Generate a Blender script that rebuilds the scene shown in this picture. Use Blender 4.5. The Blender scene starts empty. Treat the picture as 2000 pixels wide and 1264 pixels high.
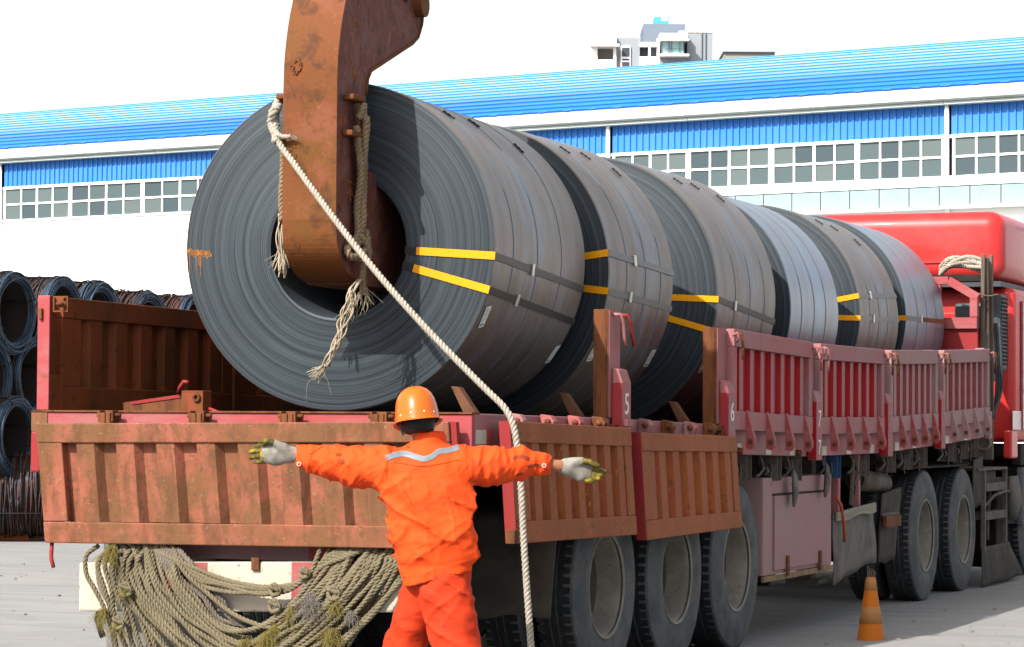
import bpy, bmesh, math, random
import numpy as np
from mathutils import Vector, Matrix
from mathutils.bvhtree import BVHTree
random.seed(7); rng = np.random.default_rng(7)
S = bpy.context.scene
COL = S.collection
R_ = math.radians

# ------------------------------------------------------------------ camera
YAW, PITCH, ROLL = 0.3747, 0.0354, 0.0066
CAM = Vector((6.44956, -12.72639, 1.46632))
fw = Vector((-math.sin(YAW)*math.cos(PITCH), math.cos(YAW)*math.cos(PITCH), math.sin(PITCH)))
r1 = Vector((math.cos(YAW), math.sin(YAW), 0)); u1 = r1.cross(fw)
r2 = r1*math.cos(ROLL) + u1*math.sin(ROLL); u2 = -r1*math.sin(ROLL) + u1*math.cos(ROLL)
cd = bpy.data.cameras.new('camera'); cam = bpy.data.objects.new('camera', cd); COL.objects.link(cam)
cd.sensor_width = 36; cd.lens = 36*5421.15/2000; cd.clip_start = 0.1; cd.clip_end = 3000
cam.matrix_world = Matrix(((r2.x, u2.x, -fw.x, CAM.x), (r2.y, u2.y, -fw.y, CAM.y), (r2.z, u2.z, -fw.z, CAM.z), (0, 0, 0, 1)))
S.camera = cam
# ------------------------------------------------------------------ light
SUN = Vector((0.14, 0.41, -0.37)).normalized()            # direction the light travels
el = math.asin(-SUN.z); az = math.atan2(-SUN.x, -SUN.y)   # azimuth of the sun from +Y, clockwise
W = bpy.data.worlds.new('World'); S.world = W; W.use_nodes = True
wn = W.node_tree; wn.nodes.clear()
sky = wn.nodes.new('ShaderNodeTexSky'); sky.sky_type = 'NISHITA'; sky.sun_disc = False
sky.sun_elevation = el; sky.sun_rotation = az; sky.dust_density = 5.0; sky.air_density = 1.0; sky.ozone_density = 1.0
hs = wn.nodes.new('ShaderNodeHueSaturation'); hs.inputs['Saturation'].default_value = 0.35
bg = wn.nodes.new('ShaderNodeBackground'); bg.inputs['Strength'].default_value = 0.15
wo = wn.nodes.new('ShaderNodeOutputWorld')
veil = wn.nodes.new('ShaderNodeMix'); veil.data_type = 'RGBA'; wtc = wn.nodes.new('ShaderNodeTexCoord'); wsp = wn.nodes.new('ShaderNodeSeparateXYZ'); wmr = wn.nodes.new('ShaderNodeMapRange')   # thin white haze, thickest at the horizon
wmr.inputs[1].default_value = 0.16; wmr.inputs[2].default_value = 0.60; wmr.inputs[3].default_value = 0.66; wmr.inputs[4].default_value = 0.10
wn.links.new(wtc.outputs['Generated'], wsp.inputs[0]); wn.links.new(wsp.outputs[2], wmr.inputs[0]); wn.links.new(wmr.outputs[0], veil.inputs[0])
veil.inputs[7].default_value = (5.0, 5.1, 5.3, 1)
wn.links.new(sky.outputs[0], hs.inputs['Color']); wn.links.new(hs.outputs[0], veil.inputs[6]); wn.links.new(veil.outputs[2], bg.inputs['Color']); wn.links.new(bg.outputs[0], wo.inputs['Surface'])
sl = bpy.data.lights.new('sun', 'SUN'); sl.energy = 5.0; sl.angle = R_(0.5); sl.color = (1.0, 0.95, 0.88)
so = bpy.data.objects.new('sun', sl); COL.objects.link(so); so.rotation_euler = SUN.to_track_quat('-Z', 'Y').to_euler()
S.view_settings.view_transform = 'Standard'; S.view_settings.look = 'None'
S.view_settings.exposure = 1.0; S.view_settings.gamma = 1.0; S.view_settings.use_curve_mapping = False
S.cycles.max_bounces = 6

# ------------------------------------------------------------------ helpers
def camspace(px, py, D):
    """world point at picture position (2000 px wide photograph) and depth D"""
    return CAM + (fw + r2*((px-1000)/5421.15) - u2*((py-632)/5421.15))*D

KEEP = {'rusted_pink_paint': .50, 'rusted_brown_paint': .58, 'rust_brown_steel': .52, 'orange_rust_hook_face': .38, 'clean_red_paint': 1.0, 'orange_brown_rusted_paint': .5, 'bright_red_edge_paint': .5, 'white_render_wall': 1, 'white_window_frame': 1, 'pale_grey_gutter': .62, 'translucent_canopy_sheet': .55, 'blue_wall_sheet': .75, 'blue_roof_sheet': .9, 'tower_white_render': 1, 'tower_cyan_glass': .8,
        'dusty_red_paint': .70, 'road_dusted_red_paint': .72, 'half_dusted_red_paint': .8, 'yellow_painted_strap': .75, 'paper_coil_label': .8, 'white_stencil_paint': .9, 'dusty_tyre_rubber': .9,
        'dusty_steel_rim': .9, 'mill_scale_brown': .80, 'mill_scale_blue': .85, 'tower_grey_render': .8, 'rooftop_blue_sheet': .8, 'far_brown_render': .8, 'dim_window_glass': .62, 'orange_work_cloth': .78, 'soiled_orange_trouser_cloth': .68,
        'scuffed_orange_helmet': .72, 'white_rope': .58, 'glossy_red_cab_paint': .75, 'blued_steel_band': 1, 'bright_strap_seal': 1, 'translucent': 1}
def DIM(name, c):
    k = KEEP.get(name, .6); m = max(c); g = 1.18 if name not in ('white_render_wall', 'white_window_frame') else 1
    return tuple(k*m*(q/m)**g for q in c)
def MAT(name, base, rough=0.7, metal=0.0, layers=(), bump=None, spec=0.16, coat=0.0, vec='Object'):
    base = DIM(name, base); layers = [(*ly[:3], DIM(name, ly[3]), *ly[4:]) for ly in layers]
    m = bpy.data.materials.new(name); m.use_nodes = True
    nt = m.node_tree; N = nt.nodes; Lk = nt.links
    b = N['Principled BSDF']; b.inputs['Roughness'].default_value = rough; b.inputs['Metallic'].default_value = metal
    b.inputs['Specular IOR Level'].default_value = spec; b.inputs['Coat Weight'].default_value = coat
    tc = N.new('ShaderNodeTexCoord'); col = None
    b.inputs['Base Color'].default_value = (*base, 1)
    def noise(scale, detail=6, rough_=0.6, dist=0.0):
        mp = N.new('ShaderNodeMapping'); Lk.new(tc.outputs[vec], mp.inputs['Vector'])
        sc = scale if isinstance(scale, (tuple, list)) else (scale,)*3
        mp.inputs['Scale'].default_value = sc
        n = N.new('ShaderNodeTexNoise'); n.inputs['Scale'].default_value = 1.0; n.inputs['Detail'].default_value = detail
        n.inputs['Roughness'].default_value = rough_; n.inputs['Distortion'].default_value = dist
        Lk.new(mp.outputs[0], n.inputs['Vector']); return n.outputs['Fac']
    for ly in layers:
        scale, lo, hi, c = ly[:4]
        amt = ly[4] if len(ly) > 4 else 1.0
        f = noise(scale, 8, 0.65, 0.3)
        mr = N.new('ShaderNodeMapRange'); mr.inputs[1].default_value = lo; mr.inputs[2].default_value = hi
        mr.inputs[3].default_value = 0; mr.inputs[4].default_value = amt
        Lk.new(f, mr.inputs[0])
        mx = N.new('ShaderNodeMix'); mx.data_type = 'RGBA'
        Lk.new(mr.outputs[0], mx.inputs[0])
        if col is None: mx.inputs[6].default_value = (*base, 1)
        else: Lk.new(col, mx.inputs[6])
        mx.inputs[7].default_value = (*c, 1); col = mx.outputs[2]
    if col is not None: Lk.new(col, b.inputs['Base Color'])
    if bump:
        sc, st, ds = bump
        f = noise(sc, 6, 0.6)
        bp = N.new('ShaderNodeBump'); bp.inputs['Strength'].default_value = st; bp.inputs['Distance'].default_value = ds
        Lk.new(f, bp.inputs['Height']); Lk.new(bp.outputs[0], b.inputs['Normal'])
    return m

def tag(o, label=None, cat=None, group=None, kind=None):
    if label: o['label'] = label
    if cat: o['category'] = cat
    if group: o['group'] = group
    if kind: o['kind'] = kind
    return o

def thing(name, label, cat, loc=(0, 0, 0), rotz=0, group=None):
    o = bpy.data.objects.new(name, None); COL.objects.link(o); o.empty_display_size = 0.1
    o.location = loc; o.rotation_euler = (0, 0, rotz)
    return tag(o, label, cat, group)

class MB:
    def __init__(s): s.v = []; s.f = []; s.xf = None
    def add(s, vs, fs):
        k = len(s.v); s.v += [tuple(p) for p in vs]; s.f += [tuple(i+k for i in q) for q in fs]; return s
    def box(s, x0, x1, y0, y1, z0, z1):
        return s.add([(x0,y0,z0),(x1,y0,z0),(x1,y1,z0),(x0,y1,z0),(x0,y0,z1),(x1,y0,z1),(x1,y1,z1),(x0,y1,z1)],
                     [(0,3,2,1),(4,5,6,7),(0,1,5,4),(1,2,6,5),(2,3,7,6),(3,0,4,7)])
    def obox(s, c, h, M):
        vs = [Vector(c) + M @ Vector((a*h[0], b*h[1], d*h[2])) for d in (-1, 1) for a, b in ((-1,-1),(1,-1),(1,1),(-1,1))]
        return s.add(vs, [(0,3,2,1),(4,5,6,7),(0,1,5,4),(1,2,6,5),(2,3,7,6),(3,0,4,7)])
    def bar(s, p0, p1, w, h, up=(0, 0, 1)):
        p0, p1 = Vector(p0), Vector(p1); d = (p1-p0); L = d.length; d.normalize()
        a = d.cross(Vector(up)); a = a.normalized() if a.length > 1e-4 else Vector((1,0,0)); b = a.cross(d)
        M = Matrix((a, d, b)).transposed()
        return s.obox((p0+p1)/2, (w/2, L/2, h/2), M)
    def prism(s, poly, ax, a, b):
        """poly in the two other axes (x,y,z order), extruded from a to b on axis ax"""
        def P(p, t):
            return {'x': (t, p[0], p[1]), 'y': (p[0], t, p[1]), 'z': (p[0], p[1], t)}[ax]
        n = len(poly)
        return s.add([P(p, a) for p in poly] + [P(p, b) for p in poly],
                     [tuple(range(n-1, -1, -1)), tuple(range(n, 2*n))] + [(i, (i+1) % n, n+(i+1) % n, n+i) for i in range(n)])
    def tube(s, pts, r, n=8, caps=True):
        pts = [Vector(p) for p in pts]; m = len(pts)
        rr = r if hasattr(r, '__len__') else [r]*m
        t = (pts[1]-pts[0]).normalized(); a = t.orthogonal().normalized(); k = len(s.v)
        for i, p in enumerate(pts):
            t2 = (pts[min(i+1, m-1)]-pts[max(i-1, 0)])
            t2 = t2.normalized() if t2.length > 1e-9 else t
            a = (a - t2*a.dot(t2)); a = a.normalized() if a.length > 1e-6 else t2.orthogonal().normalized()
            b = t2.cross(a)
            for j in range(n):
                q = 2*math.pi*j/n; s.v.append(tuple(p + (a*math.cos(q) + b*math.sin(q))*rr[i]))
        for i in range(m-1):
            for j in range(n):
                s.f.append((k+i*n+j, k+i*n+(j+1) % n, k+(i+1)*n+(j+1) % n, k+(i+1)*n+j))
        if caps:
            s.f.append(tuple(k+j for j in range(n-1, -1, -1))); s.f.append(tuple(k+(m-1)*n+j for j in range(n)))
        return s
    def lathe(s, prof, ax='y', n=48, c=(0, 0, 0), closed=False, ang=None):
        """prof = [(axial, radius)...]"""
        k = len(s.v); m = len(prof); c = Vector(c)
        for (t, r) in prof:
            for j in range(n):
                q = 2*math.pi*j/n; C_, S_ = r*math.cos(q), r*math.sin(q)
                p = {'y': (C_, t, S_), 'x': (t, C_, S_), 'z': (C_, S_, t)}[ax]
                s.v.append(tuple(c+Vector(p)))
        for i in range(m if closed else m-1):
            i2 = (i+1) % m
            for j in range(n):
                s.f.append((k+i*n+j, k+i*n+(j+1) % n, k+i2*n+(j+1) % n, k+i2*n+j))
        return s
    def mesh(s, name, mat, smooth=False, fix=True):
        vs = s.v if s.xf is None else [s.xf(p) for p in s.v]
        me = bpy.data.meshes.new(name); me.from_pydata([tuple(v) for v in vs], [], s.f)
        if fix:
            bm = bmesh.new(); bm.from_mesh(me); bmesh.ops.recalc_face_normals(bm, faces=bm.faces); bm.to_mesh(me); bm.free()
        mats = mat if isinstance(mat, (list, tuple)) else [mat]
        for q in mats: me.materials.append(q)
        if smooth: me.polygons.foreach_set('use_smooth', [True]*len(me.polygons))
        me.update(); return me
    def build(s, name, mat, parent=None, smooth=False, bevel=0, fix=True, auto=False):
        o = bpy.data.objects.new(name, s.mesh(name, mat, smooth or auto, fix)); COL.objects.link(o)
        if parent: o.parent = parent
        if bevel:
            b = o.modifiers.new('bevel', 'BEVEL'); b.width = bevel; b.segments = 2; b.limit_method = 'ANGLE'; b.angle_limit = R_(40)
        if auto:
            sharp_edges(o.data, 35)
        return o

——

• Your objective: Pictures stay out. Repeat only the lines from the beginning of the data through the line that has "R_ = math.radians".

• Solution to the problem:
Generate a Blender script that rebuilds the scene shown in this picture. Use Blender 4.5. The Blender scene starts empty. Treat the picture as 2000 pixels wide and 1264 pixels high.
import bpy, bmesh, math, random
import numpy as np
from mathutils import Vector, Matrix
from mathutils.bvhtree import BVHTree
random.seed(7); rng = np.random.default_rng(7)
S = bpy.context.scene
COL = S.collection
R_ = math.radians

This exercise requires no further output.